* Dataset excerpt:
--- start ---
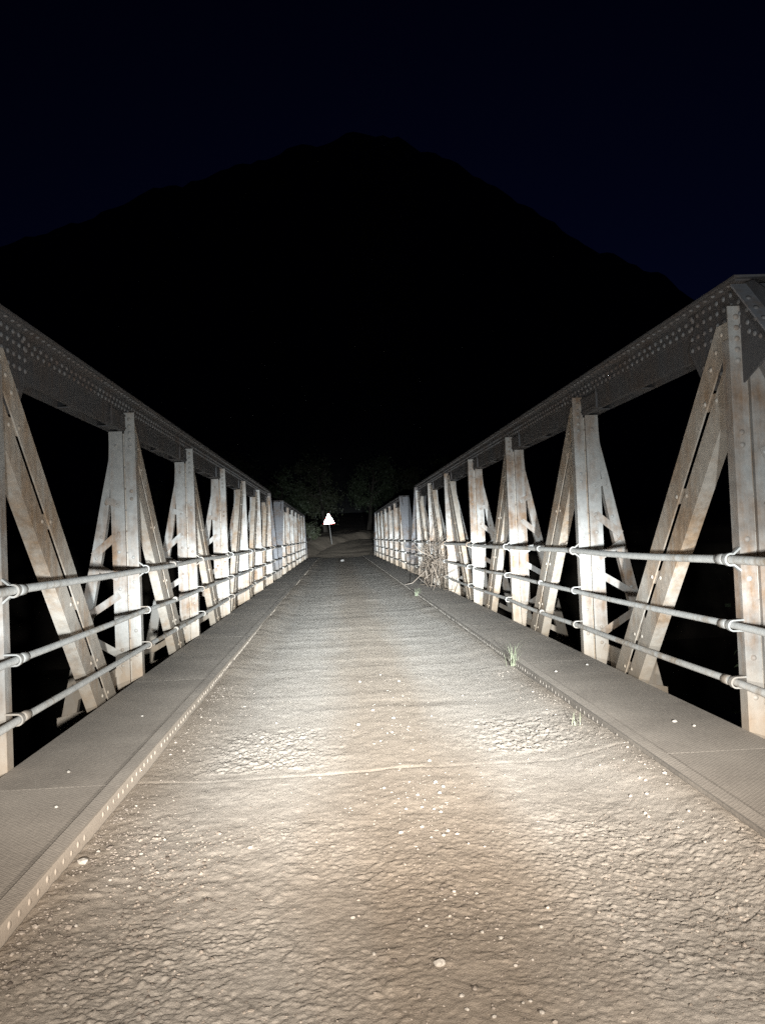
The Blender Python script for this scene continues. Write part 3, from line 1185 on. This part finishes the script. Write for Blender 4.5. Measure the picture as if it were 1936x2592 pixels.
def tuft(label, loc, n, h, seed):
    r = random.Random(seed)
    g = MB()
    for k in range(n):
        a = r.uniform(0, 2 * PI)
        hh = h * r.uniform(.35, 1.0)
        out = hh * r.uniform(.15, .9)
        bx, by = r.gauss(0, .025), r.gauss(0, .035)
        w = 0.0026
        dx, dy = math.cos(a), math.sin(a)
        px, py = -dy * w, dx * w
        L = []
        for q in (0, .4, .75, 1.0):
            ox = out * q ** 1.7
            zz = hh * (q - .28 * q ** 3)
            ww = 1 - q * .85
            L.append(((bx + dx * ox - px * ww, by + dy * ox - py * ww, zz), (bx + dx * ox + px * ww, by + dy * ox + py * ww, zz)))
        vs = [p for pr in L for p in pr]
        g.poly(vs, [(2 * i, 2 * i + 1, 2 * i + 3, 2 * i + 2) for i in range(3)])
    o = g.build('grass_tuft', M_GRASS, None, loc)
    tag(o, label, 'grass', 'grass tufts along the right kerb')


tuft('pale grass tuft with long blades sprouting at the right kerb, nearer one', (1.475, 8.75, 0.045), 30, 0.36, 1)
tuft('small grass tuft at the right kerb, farther along', (1.475, 19.2, 0.045), 24, 0.28, 2)
tuft('sparse dry grass blades in the sand by the right kerb, nearest the camera', (1.36, 6.0, 0.05), 8, 0.16, 3)

# dry flood debris caught in the right handrail
db = empty('dry_brush', (2.1, 21.3, 0.1))
tag(db, 'dry tangled brush caught in the right handrail midway along the near span', 'brush')
r = random.Random(5)
for k in range(170):
    y = r.gauss(0, 0.85)
    z = r.uniform(0.02, 1.05) * (1 - 0.22 * abs(y))
    p = Vector((r.gauss(0, .10), y, max(z, .02)))
    d = Vector((r.gauss(0, .25), r.gauss(0, 1), r.gauss(0.15, .7))).normalized()
    L = r.uniform(.25, .95)
    mid = p + d * L * .5 + Vector((r.gauss(0, .05), r.gauss(0, .06), r.gauss(0, .06)))
    end = p + d * L + Vector((r.gauss(0, .08), r.gauss(0, .1), r.gauss(0, .1)))
    q = r.uniform(.005, .014)
    for w in (p, mid, end):
        w.z = max(w.z, 0.012)
        w.x = min(w.x, 0.4)
    br = MB()
    br.tube([p, mid, end], [q, q * .8, q * .35], 5, False)
    br.build('twig', M_TWIG, db)

# ================================================================== stones and gravel
def rock_mesh(name, mat, seed, sub=1):
    import bmesh
    bm = bmesh.new()
    bmesh.ops.create_icosphere(bm, subdivisions=sub, radius=1.0)
    r = random.Random(seed)
    for v in bm.verts:
        v.co *= r.uniform(.78, 1.15)
    me = bpy.data.meshes.new(name)
    bm.to_mesh(me)
    bm.free()
    me.materials.append(mat)
    return me


def hroad(x, y):
    return float(road_height(np.array([[x]]), np.array([[y]]))[0, 0])


rocks = [rock_mesh('stone', M_STONE, k, 2 if k < 1 else 1) for k in range(6)]


rock_far = rock_mesh('stone', M_GREYSTONE, 9, 2)


def stone(x, y, s, label, group=None, z=None, k=0, flat=0.75):
    o = inst('stone', rock_far if y > 40 else rocks[k % 6], None, (x, y, (hroad(x, y) if z is None else z) + s * 0.22), (0, 0, k * 1.7))
    o.scale = (s, s * .9, s * flat)
    tag(o, label, 'stone', group)


stone(0.022, 2.875, 0.019, 'largest pale stone on the road in the foreground, right of centre')
stone(0.02, 50.5, 0.13, 'lone pale rock lying on the road far ahead at the end of the bridge', k=1)
stone(-1.43, 3.95, 0.028, 'flat angular stone lying against the left kerb', k=2, flat=.6)
stone(4.4, 61.5, 0.5, 'big pale boulder beside the road beyond the right truss', k=3, z=1.1)
STONES = {
    ('small pale stone in the loose strip running up the middle of the road', 'stones up the middle of the road'): [
        (-0.254, 3.281), (-0.013, 3.217), (0.009, 3.155), (-0.186, 2.981), (0.089, 3.075), (0.102, 3.368), (0.066, 2.667), (0.071, 2.587), (0.143, 2.542), (0.256, 3.032), (0.199, 3.078), (0.146, 3.427), (0.246, 4.745), (0.125, 4.716), (0.127, 4.512), (0.184, 4.474), (0.213, 4.428), (0.097, 4.207), (0.126, 4.063), (0.185, 4.086), (0.215, 4.146), (0.284, 3.965), (0.352, 3.925), (0.044, 4.5), (-0.008, 4.148), (-0.046, 4.897), (-0.412, 5.203), (0.233, 3.419), (0.247, 4.948), (0.279, 4.859), (0.474, 3.251), (0.414, 3.106), (0.33, 2.872), (0.267, 2.841), (0.242, 2.611), (0.267, 2.622), (0.286, 2.555), (0.545, 2.53)],
    ('small pale stone in the sand towards the right kerb', 'stones towards the right kerb'): [
        (1.329, 3.634), (1.108, 3.221), (1.338, 4.033), (1.277, 3.951), (1.234, 3.902), (1.197, 4.436), (1.266, 4.395), (1.311, 4.622), (1.323, 4.565), (1.387, 4.428), (1.44, 4.603), (1.177, 4.172), (1.188, 3.154), (1.145, 3.058), (1.261, 3.678)],
    ('small pale stone lying beyond the cross joint in the lit middle of the road', 'stones beyond the cross joint'): [
        (0.131, 8.841), (-0.086, 8.475), (0.288, 8.424), (0.082, 6.204), (-0.013, 5.979), (-0.149, 6.558), (0.262, 5.42), (-0.021, 7.031), (0.125, 6.689)],
    ('pale stone in the gravel heaped by the left kerb', 'stones by the left kerb'): [
        (-1.197, 3.888), (-1.262, 3.746), (-1.261, 3.685), (-1.174, 3.697), (-1.123, 3.675), (-1.276, 3.313), (-1.235, 3.267), (-1.398, 4.074), (-1.152, 2.78), (-1.187, 2.884), (-1.116, 2.993), (-1.063, 3.114), (-1.313, 3.643), (-1.134, 4.248), (-1.202, 4.058)],
}
k = 0
for (lb, gp), pts in STONES.items():
    for x, y in pts:
        s = r.uniform(.0055, .0095) * (1.35 if y > 4 else 1) * (1.3 if y > 6 else 1)
        stone(x, y, s, lb, gp, k=k)
        k += 1
# two stones on each walkway
for k, (x, y, s) in enumerate([(1.95, 5.75, .016), (2.02, 5.6, .014), (1.72, 8.0, .015), (-1.9, 5.3, .014), (-1.75, 4.6, .012), (-1.82, 6.9, .012), (2.1, 8.3, .015), (2.05, 4.4, .012)]):
    stone(x, y, s, 'small stone lying on a checker-plate walkway', 'stones on the walkways', z=0.09, k=k)

# gravel that nobody could count
gv = MB()
ico = rock_mesh('gravel_seed', M_GRAVEL, 3, 1)
base = [tuple(v.co) for v in ico.vertices]
bf = [tuple(p.vertices) for p in ico.polygons]
bpy.data.meshes.remove(ico)
nr = np.random.default_rng(11)
n0 = 60000
gy = 2.15 + 6.5 * nr.random(n0) ** 1.8
gx = nr.uniform(-1.465, 1.465, n0)
gl = np.exp(-((gx + 1.47) / np.where(gy < 4.4, .55, .26)) ** 2)
gr = np.exp(-((gx - 1.47) / np.where(gy < 4.4, .40, .24)) ** 2) * .8
gm = np.exp(-((gx - .17) / .17) ** 2) * .30
gt = np.exp(-((gx - .95) / .35) ** 2) * .35 * (gy < 4.3)
patch = smooth01(.36, .62, fbm(gx * 2.1 + 5, gy * 1.6, 3))
dens = (gl + gr + gm + gt + .10) * (.25 + patch) * np.where(gy > 5, .45, 1.0)
keep = nr.random(n0) < dens * .62
gx, gy = gx[keep], gy[keep]
gs = np.minimum(0.012, 0.0030 * np.exp(np.abs(nr.normal(size=len(gx))) * .5)) * np.where((gx < -.8) & (gy < 4.3), 1.25, 1.0)
hz = road_height(gx[None, :], gy[None, :])[0]
B = np.array(base)
n1 = len(gx)
sc = np.stack([np.ones(n1), nr.uniform(.6, 1, n1), nr.uniform(.4, .8, n1)], -1) * gs[:, None]
V = B[None] * sc[:, None, :] * nr.uniform(.82, 1.18, (n1, len(B), 1))
an = nr.uniform(0, 6.28, n1)
c, q = np.cos(an)[:, None], np.sin(an)[:, None]
V = np.stack([V[..., 0] * c - V[..., 1] * q + gx[:, None], V[..., 0] * q + V[..., 1] * c + gy[:, None], V[..., 2] + (hz + gs * nr.uniform(-.2, .2, n1))[:, None]], -1)
F = (np.array(bf)[None] + (np.arange(n1) * len(B))[:, None, None]).reshape(-1, 3)
gv.v = V.reshape(-1, 3).tolist()
gv.f = F.tolist()
tag(gv.build('gravel', M_GRAVEL), 'fine loose gravel strewn over the sandy road and along the kerbs', 'gravel', kind='stuff')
--- end ---
* Task to complete: With the pictures left out, restate word for word every line of the data above, from the first down to the line that contains "tag(o, label, 'grass', 'grass".

* Answer in full:
The Blender Python script for this scene continues. Write part 3, from line 1185 on. This part finishes the script. Write for Blender 4.5. Measure the picture as if it were 1936x2592 pixels.
def tuft(label, loc, n, h, seed):
    r = random.Random(seed)
    g = MB()
    for k in range(n):
        a = r.uniform(0, 2 * PI)
        hh = h * r.uniform(.35, 1.0)
        out = hh * r.uniform(.15, .9)
        bx, by = r.gauss(0, .025), r.gauss(0, .035)
        w = 0.0026
        dx, dy = math.cos(a), math.sin(a)
        px, py = -dy * w, dx * w
        L = []
        for q in (0, .4, .75, 1.0):
            ox = out * q ** 1.7
            zz = hh * (q - .28 * q ** 3)
            ww = 1 - q * .85
            L.append(((bx + dx * ox - px * ww, by + dy * ox - py * ww, zz), (bx + dx * ox + px * ww, by + dy * ox + py * ww, zz)))
        vs = [p for pr in L for p in pr]
        g.poly(vs, [(2 * i, 2 * i + 1, 2 * i + 3, 2 * i + 2) for i in range(3)])
    o = g.build('grass_tuft', M_GRASS, None, loc)
    tag(o, label, 'grass', 'grass tufts along the right kerb')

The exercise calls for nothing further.